NFL Legend Tom Brady Has 'Definitely' Invested in Crypto

The seven-time Super Bowl champion says he doesn’t see crypto going away. However, he didn’t say which coins he owns.

May 28, 2021 at 12:00 a.m. UTC
Updated Sep 14, 2021 at 1:03 p.m. UTC

Tom Brady has “definitely” gotten involved in investing in the cryptocurrency market, the seven-time Super Bowl champion said Thursday.

“I'm a big believer in [crypto],” Brady said in a pre-recorded video interview with FTX  founder Sam Bankman-Fried. He did not share any specific details about which crypto assets he’s invested in.

The Tampa Bay Buccaneers quarterback only recently entered the public crypto sphere, launching non-fungible token (NFT) platform Autograph last month and changing his Twitter profile picture to the bitcoin laser eyes meme shortly after.

“In my understanding, it was really a vote of confidence to really get into the conversation as I'm such a big believer in crypto, and where things are heading in the world,” Brady said.

But Brady, who won six of his Super Bowl titles with the New England Patriots of the U.S. National Football League before signing with Tampa Bay, said he’s been discussing cryptocurrency for far longer than just the past month. And when asked whether he had “gotten involved with any investing in crypto,” Brady said, “I definitely have.”

“In our quarterback room, one of my coaches has been on it for eight, nine months. So we talk about it basically every day, the prices of the different tokens, how the space is doing,” Brady said. 

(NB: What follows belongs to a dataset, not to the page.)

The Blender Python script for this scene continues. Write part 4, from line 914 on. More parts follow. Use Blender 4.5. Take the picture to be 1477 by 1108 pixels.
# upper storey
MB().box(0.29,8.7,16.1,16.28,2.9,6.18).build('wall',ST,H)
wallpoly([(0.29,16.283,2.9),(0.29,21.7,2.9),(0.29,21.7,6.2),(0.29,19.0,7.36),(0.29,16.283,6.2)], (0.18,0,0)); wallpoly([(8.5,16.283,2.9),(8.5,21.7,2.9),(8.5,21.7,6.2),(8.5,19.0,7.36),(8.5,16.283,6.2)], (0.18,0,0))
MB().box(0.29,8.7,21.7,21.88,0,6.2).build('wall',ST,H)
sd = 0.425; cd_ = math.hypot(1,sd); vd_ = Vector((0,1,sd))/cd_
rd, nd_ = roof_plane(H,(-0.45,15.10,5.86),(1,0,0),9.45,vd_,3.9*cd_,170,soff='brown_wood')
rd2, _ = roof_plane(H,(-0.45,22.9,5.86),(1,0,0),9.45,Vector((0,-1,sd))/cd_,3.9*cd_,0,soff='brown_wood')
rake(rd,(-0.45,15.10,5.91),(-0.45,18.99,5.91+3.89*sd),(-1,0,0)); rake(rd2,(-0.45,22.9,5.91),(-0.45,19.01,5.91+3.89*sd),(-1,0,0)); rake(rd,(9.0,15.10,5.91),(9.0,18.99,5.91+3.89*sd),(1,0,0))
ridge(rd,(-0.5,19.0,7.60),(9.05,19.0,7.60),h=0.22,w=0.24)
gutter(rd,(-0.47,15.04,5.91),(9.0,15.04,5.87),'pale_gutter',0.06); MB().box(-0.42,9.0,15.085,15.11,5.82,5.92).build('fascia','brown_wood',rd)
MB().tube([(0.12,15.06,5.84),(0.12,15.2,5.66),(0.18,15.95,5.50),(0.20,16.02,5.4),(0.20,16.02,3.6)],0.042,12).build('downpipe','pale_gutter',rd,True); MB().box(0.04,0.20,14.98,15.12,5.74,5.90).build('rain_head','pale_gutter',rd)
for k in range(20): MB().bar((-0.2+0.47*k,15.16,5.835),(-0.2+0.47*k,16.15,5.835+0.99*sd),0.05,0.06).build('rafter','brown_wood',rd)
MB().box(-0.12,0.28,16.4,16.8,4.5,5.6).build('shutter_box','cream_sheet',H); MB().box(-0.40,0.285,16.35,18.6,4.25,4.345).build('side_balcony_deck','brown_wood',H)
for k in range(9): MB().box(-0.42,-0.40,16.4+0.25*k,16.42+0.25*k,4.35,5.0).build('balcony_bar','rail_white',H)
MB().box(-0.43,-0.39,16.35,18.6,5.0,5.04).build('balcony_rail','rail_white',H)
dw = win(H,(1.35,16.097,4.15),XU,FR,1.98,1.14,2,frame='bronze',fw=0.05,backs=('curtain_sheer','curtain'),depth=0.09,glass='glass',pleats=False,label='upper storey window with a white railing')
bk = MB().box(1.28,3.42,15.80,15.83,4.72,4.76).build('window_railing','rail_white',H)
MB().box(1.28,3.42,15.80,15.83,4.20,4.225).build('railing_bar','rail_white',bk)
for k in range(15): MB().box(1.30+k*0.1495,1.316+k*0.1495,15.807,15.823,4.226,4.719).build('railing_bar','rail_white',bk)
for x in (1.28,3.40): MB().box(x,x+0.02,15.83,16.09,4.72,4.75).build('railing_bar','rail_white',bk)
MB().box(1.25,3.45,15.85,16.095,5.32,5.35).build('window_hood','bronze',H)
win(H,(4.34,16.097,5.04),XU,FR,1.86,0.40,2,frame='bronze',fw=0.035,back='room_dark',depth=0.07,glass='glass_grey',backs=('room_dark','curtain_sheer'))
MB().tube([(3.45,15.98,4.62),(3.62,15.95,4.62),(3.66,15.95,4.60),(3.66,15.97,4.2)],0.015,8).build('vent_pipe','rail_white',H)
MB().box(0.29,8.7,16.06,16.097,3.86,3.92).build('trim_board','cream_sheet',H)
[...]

He compared his embrace of the crypto space to his approach to health and wellness.

“I've been someone who decided to treat my body differently than the way that everyone else treated it,” said Brady, who also runs his own health business.

NFL players’ BTC embrace

However, Brady does not anticipate being paid in crypto the way his peers have sought. Free agent offensive tackle Russell Okung, free agent tight end Sean Culkin and free agent quarterback Matt Barkley have all sought to get their salaries in bitcoin. 

While a member of the Carolina Panthers, Okung secured an arrangement where the Panthers would send half of his salary to crypto startup Zap, which would convert it to BTC.

Culkin later secured a similar deal while on the Kansas City Chiefs but was cut shortly thereafter. No National Football League player has been paid directly in crypto by his team to date.

“At the end of the day, technically that can’t happen, [teams] can’t pay their athletes [in bitcoin], what they pay is in dollars,” Brady said. “But I mean, how you invest your money? Absolutely. So I definitely think there'll be more solutions as this is more widely adopted in all areas of our lives.”

‘Emerging markets’

For Brady, crypto’s value proposition is that markets are being disrupted and the nascent asset class may well be here to stay.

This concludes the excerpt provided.